Here’s some background on this law: under changes made during the last Bush administration, feedlots over 1,000 animal units are not required to get a Clean Water Act National Pollution Discharge Elimination System (NPDES) permit if they certify that they will not discharge to public waters. However, under Minnesota law operations of this size were still required to get a Clean Water Act NPDES permit—something we should have been proud of here in the land of 10,000 lakes. During the past few years, this state provision has helped protect our water despite the lowering of federal standards.

But all that’s changed as of this week. The new law forces Minnesota to follow the weaker federal standard for feedlots over 1,000 animal units. So now the state’s largest factory farms will not be required to get a Clean Water Act NPDES permit if the feedlot operator claims that they do not intend to discharge into waters of the state.

There are more than 30,000 registered feedlots in Minnesota, with about 1,100 of them larger than 1,000 animal units, according to the MPCA ( 1,000 animal units = 2,500 sows; 10,000 swine under 55 pounds; 1,000 head of cattle; or 700 dairy cows).

In other words, the largest livestock operations make up less than 4 percent of all feedlots in the state. But because of the extremely large amounts of liquid manure they concentrate in one place, these operations pose inordinately large air and water pollution risks. It’s well documented that the nation’s biggest manure-related fish kills have been caused by the  largest livestock operations, which, by their very nature, far too often treat manure as a waste product, rather than as a valuable fertilizer. Here in Minnesota, the record for number of fish killed by a single manure spill is held by a large hog operation in Renville County.

And problems with factory farms aren’t ancient history. As we described in this blog last year, the gigantic Excel Dairy in northwest Minnesota is a prime example of how failure to bird-dog a factory farm can create a public health risk long into the future. And in fact it was only by pulling Excel’s Clean Water Act NPDES permit that state officials were able to finally begin addressing the problem.

This week’s special session should have been exclusively about ending the government shutdown and addressing the revenue crisis. It should not have been used to push policy for corporate special interests. That the Environment Finance Bill benefits a handful of corporate special interests is bad enough. Even worse, it has the potential to do great harm to thousands of rural residents throughout the state. And those folks most effected had no say in the matter this week.

Here’s the kicker: this weakening of our state law will not save money. In fact, the Legislature budgeted $700,000 for the next two years to cover the costs of “implementing general operating permits for feedlots over 1,000 animal units.” In the case of most industry, the firm applying for the pollution permit covers, through fees, most of the cost of administering that permit. But in Minnesota, factory farming is different — its permitting system is heavily subsidized by our tax money. For example, before this bill was passed the fee for a large feedlot to apply for an NPDES permit was in the hundreds of dollars—a drop in the bucket for a 700-cow dairy of a 10,000 pig swine operation. Why aren’t these agribusinesses required to pay real money to get a pollution permit?
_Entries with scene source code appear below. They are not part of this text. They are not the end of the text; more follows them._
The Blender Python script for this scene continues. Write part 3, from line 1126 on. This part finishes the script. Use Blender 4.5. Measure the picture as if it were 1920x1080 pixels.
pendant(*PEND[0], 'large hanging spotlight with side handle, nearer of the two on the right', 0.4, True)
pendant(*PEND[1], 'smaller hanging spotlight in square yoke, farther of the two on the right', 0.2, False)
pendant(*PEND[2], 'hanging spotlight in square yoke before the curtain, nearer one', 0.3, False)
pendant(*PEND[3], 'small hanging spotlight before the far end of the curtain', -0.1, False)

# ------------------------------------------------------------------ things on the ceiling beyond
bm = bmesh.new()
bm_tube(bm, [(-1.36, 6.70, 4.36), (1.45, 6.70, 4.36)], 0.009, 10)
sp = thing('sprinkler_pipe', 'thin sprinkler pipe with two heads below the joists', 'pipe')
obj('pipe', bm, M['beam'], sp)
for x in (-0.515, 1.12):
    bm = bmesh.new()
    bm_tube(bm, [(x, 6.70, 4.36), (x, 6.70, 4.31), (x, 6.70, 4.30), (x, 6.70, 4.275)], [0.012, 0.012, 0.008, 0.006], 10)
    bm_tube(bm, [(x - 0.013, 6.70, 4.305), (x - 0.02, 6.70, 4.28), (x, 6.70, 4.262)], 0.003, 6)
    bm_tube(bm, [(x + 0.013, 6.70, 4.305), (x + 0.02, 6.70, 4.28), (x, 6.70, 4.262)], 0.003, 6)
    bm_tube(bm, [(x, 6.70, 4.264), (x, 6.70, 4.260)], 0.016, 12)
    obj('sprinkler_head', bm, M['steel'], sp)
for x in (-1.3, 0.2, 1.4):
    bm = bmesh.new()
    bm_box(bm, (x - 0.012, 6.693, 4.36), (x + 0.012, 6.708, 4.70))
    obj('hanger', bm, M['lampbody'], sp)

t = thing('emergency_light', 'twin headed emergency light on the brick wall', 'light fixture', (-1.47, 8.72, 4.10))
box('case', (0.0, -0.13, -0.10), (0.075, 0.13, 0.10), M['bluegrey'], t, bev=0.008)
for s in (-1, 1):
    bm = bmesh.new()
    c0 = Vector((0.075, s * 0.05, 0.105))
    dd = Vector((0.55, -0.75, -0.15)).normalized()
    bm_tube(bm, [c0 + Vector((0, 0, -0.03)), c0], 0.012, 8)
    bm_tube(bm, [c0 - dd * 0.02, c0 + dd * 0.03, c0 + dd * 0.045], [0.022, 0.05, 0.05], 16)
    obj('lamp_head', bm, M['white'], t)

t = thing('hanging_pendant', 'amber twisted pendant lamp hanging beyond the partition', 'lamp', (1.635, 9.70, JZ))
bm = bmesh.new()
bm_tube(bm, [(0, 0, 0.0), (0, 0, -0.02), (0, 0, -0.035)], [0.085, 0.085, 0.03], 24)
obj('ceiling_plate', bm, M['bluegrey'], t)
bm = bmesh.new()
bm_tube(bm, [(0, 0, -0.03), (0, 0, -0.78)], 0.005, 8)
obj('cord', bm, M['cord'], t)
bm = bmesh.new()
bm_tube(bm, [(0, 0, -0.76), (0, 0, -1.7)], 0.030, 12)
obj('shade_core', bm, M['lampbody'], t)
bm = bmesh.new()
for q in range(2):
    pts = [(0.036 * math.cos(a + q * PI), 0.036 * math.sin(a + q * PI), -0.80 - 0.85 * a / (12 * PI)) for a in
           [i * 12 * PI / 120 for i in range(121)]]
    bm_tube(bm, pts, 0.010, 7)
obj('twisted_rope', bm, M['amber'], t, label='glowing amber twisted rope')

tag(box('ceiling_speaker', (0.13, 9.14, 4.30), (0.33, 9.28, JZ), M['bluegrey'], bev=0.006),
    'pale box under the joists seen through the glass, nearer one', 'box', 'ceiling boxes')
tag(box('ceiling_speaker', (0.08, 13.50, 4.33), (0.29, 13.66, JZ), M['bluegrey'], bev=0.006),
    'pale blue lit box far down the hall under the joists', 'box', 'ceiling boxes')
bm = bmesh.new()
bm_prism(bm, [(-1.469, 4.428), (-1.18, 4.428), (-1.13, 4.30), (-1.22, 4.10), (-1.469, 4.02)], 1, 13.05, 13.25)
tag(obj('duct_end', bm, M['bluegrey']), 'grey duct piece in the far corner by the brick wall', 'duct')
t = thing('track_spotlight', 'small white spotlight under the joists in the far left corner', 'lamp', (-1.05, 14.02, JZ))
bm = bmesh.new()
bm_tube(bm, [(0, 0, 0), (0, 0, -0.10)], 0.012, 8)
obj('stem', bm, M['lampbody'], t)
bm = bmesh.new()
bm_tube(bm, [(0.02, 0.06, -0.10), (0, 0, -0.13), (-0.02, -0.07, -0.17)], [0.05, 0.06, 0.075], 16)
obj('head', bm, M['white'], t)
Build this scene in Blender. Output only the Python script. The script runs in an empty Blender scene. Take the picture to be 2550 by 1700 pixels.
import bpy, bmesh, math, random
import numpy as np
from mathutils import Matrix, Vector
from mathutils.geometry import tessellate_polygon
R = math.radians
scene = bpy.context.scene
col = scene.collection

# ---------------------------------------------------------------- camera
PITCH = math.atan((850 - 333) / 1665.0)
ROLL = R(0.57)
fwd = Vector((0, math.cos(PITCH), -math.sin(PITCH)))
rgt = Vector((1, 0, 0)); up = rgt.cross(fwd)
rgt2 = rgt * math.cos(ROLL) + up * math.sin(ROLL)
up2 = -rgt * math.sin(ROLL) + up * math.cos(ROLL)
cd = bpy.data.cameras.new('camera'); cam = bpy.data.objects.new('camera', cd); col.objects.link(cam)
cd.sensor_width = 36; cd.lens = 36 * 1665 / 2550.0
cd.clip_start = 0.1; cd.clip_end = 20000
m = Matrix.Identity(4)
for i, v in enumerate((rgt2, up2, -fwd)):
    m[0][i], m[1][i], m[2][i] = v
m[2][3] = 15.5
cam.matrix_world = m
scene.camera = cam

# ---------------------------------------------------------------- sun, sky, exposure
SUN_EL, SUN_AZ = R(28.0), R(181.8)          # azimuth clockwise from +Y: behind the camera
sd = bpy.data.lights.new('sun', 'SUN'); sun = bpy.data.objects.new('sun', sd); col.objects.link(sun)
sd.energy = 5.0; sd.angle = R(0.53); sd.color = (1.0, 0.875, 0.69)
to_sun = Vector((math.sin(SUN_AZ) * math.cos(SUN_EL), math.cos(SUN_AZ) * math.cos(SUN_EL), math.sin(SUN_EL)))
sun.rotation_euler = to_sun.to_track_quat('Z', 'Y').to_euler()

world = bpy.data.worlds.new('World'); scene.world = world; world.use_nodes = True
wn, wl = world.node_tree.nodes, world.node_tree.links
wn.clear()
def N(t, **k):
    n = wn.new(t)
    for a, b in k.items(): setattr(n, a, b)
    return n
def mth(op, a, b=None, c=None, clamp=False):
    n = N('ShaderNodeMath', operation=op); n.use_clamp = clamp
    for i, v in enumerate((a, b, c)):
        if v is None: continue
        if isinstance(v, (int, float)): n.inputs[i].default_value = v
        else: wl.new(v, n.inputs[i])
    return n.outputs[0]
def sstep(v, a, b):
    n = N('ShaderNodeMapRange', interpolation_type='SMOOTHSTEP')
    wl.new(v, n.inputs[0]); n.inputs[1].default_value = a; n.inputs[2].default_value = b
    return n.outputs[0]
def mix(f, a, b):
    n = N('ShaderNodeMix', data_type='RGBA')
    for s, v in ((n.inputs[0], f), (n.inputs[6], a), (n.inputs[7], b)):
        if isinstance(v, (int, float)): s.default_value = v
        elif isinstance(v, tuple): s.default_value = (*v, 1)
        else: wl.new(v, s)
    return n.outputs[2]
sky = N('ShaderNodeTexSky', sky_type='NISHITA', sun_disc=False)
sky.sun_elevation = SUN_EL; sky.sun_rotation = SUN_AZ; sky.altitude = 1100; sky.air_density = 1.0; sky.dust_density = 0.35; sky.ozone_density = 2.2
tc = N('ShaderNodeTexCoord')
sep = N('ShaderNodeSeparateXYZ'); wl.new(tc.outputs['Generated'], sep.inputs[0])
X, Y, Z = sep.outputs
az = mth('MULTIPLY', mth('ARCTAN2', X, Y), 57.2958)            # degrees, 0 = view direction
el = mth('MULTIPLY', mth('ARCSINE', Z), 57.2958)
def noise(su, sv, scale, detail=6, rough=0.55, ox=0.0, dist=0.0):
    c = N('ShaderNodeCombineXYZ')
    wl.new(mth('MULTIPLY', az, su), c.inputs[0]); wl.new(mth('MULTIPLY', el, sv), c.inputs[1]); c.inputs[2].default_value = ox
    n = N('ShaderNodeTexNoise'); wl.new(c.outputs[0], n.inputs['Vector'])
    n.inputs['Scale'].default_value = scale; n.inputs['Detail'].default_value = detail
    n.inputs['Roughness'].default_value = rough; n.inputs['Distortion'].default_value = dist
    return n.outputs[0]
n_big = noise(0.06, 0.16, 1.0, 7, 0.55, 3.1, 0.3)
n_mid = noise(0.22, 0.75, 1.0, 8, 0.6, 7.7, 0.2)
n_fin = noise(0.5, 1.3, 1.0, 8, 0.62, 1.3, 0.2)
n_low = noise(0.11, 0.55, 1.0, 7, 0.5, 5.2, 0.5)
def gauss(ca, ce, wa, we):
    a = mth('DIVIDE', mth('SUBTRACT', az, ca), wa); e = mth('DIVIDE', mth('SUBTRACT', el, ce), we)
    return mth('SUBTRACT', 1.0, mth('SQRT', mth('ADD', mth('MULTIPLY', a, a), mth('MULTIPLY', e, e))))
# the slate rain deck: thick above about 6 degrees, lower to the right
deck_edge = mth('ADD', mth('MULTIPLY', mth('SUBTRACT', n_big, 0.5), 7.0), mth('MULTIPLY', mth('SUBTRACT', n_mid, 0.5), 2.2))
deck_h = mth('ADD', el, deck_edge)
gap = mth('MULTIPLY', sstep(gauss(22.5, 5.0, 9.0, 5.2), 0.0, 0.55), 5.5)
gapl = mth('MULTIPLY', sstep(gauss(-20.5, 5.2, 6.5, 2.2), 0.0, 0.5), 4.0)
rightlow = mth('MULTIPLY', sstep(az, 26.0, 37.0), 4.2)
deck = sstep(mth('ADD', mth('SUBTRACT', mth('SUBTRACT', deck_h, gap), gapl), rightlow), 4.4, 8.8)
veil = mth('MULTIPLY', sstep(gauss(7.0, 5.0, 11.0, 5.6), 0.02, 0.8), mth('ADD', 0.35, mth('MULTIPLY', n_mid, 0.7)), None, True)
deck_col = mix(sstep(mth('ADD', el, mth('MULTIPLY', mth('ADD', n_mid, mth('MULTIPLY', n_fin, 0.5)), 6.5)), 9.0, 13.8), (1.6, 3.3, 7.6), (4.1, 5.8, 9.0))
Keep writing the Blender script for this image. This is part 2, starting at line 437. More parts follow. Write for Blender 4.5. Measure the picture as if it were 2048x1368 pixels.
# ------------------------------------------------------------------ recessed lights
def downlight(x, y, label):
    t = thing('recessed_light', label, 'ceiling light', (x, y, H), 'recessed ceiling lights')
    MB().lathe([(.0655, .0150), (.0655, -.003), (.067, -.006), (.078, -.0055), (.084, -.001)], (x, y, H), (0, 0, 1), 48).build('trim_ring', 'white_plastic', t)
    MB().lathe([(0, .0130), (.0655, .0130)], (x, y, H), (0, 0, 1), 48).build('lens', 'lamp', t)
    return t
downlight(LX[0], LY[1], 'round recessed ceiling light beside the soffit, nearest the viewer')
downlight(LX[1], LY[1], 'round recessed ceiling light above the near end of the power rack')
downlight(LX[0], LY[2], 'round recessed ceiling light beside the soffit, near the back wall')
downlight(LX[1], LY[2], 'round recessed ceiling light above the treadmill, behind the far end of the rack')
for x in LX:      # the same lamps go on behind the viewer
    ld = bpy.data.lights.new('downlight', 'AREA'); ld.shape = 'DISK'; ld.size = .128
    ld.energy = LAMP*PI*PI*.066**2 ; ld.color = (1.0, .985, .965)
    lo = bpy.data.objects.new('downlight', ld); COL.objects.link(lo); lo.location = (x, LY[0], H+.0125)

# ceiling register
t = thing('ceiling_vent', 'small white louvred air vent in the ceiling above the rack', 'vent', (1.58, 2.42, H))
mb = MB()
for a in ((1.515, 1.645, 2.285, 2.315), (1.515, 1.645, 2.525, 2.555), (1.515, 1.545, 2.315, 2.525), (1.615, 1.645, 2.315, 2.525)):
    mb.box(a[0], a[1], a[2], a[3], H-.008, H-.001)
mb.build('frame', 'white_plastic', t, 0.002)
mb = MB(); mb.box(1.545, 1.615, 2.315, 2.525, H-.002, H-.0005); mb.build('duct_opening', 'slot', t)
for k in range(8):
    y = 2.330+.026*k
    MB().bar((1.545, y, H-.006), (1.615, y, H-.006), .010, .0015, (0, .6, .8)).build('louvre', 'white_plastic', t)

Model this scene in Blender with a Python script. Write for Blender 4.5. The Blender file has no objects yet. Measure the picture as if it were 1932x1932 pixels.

Putting corporate interests ahead of the public good isn’t limited to Saint Paul. And eliminating input from the people affected by legislation doesn’t always have to be done in the middle of the night—it takes all forms and venues. For example, this summer lawmakers in D.C. have working to slash funding for programs that benefit family farmers—the Conservation Stewardship Program, for example. They are doing this outside of what is supposed to be the key public input-driven vehicle for determining how much funding agriculture receives: the Farm Bill.

And guess what programs are not being cut in these times of “we all must share the pain”? Federal commodity crop programs that benefit large-scale corporate agriculture are somehow getting off relatively unscathed. Again, the excuse being used for cutting budgets outside the regular legislative process is that it’s a crisis situation and that we all have to sacrifice. It’s a crisis alright, a crisis for democratic decision making — and corporate interests are not sharing in the sacrifice.